— Begin The records —

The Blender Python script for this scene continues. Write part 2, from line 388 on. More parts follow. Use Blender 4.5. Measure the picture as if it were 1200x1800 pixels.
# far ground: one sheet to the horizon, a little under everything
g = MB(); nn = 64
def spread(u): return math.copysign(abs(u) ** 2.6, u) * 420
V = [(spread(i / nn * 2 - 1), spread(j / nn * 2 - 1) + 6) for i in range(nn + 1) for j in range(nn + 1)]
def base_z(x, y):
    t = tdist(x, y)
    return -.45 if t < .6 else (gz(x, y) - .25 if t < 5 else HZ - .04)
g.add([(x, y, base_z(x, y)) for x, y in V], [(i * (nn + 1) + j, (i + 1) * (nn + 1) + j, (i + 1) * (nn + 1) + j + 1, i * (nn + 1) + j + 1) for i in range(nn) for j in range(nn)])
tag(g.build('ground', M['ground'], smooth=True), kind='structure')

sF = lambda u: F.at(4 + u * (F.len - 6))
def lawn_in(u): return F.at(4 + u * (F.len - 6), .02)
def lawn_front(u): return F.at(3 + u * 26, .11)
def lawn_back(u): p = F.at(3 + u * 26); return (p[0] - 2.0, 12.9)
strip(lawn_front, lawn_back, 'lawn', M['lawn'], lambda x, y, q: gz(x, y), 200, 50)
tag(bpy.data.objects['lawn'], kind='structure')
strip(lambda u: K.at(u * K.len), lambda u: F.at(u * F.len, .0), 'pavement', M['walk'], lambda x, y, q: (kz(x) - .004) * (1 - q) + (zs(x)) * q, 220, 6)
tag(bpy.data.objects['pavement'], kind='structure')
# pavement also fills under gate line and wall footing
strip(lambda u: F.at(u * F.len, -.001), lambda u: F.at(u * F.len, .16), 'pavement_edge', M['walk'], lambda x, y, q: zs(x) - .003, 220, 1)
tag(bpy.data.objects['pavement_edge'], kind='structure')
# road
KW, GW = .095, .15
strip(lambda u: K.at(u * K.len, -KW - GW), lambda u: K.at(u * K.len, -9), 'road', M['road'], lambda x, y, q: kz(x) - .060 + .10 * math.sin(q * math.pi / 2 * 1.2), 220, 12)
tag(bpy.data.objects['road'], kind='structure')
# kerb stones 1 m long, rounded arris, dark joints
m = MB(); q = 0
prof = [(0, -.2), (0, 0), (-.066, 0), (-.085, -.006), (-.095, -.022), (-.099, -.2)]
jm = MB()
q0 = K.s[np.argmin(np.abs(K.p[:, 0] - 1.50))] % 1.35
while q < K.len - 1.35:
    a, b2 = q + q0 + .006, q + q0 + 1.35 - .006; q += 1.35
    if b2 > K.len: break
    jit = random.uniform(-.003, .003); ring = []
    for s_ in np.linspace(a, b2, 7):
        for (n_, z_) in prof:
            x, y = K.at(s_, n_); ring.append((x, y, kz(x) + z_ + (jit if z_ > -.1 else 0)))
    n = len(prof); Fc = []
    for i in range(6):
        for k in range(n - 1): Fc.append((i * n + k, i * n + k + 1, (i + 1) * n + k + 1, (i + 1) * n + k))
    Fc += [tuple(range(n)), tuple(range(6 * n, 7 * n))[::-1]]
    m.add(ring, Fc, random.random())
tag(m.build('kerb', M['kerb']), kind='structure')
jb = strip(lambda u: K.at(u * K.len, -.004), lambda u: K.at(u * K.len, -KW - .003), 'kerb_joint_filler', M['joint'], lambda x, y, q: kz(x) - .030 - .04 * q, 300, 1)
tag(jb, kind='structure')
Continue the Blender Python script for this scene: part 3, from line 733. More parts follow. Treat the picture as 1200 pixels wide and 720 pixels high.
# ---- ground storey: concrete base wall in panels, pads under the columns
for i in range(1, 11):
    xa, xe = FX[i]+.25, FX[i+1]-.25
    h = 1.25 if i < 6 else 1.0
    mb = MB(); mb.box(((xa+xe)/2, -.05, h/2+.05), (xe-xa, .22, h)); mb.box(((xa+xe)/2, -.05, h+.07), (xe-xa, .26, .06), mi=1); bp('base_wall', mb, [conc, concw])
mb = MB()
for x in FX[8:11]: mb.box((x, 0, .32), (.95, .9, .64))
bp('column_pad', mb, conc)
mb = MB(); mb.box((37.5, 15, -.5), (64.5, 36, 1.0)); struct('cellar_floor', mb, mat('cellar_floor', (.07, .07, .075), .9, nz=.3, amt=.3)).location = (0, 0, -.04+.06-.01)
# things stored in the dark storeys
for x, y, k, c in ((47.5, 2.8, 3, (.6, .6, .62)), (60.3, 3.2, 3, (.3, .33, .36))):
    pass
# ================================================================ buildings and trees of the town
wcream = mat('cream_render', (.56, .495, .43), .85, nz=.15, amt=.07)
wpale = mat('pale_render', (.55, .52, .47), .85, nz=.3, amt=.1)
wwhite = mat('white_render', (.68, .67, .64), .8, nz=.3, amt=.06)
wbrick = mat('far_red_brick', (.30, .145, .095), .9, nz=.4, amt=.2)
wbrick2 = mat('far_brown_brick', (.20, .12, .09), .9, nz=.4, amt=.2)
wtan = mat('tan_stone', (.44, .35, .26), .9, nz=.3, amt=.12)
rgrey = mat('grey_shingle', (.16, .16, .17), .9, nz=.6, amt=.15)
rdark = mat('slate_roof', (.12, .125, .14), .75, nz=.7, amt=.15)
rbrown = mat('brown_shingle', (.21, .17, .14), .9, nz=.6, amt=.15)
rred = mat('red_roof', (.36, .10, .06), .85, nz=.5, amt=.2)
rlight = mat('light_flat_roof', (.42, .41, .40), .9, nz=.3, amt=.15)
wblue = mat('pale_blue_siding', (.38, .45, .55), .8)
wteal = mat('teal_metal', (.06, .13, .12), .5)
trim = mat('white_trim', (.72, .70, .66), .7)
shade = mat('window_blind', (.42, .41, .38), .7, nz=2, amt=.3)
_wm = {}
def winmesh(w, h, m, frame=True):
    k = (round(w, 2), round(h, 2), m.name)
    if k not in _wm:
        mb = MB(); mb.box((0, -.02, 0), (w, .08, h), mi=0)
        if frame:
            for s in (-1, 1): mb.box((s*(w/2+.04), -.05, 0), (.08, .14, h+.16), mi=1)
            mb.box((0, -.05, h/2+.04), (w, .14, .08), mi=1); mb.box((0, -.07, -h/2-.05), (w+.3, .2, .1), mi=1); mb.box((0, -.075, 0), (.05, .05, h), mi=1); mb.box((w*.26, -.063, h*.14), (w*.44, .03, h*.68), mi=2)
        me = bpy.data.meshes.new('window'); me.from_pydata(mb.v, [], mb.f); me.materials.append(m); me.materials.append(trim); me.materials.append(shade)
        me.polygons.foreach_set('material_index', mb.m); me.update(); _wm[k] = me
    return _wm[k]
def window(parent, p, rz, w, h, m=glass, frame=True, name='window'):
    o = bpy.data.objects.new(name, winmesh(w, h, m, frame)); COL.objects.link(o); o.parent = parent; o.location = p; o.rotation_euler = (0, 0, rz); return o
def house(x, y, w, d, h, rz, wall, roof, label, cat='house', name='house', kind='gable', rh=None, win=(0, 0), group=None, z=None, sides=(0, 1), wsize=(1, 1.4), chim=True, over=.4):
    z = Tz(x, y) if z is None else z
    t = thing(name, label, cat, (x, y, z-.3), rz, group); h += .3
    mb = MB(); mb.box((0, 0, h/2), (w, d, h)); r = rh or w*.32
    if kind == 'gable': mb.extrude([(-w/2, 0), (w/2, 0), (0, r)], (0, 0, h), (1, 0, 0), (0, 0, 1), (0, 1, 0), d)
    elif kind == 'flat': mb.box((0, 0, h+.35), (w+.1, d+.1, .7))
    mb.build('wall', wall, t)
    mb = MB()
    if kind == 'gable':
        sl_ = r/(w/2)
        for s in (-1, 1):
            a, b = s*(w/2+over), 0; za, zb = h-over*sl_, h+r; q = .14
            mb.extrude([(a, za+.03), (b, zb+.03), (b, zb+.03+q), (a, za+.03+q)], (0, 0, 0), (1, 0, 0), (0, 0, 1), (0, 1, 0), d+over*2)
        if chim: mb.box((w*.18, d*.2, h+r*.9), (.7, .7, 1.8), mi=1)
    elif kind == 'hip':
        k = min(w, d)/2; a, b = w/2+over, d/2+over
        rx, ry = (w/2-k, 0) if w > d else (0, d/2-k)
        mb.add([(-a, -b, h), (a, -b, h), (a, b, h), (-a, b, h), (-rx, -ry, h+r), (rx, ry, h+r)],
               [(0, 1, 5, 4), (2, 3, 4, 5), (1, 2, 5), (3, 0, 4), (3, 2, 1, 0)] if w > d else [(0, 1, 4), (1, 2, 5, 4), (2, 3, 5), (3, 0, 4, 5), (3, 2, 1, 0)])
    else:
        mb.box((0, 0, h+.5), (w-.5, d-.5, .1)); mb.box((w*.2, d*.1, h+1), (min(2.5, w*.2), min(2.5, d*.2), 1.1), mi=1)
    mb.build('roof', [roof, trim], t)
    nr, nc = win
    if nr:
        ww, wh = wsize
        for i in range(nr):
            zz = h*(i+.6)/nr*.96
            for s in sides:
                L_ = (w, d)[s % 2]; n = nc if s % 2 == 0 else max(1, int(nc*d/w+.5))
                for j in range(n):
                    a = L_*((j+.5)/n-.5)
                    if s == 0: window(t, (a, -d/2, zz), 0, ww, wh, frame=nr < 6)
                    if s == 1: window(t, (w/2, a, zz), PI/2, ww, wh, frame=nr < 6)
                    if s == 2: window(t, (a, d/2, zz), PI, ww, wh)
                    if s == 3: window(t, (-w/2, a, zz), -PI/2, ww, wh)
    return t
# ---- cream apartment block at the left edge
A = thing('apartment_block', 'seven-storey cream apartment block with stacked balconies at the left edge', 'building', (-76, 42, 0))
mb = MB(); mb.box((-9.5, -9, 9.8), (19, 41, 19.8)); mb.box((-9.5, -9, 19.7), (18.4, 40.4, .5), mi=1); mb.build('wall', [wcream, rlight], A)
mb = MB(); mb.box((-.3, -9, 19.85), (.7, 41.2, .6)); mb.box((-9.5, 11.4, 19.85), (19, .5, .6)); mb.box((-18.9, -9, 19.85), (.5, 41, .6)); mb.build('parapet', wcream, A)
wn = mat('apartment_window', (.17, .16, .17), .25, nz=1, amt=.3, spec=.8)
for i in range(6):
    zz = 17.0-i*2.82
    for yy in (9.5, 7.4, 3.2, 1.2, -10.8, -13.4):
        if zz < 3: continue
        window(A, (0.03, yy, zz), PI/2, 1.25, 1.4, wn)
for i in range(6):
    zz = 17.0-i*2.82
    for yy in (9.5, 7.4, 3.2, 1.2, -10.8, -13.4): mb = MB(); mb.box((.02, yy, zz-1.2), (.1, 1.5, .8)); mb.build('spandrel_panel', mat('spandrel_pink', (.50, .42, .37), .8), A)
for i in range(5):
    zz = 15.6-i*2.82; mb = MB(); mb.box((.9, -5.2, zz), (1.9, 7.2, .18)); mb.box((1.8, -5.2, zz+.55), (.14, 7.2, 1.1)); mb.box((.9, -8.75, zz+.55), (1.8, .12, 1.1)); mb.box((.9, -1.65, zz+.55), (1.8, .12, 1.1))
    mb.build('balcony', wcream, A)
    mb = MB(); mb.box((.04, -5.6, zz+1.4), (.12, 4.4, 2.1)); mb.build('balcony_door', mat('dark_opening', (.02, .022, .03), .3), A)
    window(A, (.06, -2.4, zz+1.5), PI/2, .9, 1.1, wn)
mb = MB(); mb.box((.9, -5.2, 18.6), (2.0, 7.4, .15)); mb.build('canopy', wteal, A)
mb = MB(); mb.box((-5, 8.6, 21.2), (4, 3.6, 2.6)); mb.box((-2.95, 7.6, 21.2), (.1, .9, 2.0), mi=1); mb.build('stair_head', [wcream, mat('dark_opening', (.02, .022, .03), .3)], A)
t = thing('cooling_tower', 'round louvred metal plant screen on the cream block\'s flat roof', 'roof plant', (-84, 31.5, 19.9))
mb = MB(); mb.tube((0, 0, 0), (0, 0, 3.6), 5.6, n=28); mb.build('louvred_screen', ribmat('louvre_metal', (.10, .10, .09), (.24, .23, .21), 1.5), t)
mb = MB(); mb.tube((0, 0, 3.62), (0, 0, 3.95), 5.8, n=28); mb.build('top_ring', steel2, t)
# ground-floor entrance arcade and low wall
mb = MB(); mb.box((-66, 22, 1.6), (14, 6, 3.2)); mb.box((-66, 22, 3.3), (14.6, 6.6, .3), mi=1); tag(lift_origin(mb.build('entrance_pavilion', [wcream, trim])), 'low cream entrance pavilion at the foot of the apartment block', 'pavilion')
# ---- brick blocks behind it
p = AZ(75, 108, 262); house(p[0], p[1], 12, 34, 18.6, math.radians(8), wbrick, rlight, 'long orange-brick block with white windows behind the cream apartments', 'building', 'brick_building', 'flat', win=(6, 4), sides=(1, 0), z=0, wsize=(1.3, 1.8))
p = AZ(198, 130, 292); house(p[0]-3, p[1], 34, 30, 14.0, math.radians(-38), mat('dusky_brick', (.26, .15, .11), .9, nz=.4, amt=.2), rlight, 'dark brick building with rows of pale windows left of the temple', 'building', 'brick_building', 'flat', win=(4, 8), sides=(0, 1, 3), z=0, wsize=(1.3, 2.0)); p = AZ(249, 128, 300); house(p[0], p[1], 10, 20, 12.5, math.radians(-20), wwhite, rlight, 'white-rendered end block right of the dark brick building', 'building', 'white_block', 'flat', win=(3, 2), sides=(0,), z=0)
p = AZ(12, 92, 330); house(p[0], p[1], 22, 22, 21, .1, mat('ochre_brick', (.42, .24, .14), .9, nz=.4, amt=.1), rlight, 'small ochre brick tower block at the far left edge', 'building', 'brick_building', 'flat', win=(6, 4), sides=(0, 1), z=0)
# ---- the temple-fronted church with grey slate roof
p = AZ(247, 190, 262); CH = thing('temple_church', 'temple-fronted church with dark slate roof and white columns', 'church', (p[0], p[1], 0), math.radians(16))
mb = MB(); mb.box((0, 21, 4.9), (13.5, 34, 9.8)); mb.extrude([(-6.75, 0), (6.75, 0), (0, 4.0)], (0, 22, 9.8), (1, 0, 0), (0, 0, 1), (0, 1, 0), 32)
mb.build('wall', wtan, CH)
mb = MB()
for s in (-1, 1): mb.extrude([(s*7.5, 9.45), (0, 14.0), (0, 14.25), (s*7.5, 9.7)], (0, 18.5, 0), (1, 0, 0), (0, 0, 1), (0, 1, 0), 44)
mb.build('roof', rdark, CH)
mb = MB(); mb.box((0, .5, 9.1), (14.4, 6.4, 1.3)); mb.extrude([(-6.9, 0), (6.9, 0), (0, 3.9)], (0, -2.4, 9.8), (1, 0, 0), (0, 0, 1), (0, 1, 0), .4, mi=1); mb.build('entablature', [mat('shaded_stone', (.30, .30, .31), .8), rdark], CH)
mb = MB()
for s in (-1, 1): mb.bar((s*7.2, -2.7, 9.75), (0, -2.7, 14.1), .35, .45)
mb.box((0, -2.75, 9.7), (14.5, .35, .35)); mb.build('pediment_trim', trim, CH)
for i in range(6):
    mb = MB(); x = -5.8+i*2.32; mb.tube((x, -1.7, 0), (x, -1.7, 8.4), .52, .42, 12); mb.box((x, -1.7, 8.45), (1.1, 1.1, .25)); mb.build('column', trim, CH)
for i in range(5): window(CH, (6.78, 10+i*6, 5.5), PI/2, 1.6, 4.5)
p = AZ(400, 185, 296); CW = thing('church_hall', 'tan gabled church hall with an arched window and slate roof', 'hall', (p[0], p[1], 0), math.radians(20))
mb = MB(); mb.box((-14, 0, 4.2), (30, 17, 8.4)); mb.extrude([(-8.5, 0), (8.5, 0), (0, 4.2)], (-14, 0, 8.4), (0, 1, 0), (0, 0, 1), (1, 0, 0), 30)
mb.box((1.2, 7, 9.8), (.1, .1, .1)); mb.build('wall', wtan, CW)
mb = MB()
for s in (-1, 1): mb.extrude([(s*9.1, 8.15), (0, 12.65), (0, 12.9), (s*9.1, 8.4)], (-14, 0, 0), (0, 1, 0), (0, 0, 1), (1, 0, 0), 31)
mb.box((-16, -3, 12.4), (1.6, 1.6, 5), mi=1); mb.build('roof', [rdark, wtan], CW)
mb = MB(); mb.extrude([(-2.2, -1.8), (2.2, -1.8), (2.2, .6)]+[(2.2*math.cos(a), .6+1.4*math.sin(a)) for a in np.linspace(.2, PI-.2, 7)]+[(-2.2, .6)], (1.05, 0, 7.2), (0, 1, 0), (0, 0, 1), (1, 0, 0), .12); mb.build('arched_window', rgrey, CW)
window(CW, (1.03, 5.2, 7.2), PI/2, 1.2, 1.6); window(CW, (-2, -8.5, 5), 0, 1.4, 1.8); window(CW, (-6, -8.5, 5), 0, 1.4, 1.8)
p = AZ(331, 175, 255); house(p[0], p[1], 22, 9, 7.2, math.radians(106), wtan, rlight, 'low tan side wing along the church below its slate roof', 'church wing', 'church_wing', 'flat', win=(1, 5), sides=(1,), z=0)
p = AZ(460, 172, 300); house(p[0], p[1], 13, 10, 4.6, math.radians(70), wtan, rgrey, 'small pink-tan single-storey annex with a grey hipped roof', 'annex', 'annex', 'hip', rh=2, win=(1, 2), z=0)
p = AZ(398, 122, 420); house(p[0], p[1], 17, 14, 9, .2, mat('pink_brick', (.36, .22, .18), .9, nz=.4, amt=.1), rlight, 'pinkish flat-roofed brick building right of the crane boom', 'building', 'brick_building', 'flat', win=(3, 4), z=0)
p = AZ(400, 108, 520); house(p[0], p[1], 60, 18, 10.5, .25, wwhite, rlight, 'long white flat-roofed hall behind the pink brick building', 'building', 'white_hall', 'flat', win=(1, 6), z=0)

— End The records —

What to do. Every line from the first entry to the line containing "M['ground'], smooth=True), kind='structure')" should be transcribed exactly, and nothing beyond it.

Correct answer.
The Blender Python script for this scene continues. Write part 2, from line 388 on. More parts follow. Use Blender 4.5. Measure the picture as if it were 1200x1800 pixels.
# far ground: one sheet to the horizon, a little under everything
g = MB(); nn = 64
def spread(u): return math.copysign(abs(u) ** 2.6, u) * 420
V = [(spread(i / nn * 2 - 1), spread(j / nn * 2 - 1) + 6) for i in range(nn + 1) for j in range(nn + 1)]
def base_z(x, y):
    t = tdist(x, y)
    return -.45 if t < .6 else (gz(x, y) - .25 if t < 5 else HZ - .04)
g.add([(x, y, base_z(x, y)) for x, y in V], [(i * (nn + 1) + j, (i + 1) * (nn + 1) + j, (i + 1) * (nn + 1) + j + 1, i * (nn + 1) + j + 1) for i in range(nn) for j in range(nn)])
tag(g.build('ground', M['ground'], smooth=True), kind='structure')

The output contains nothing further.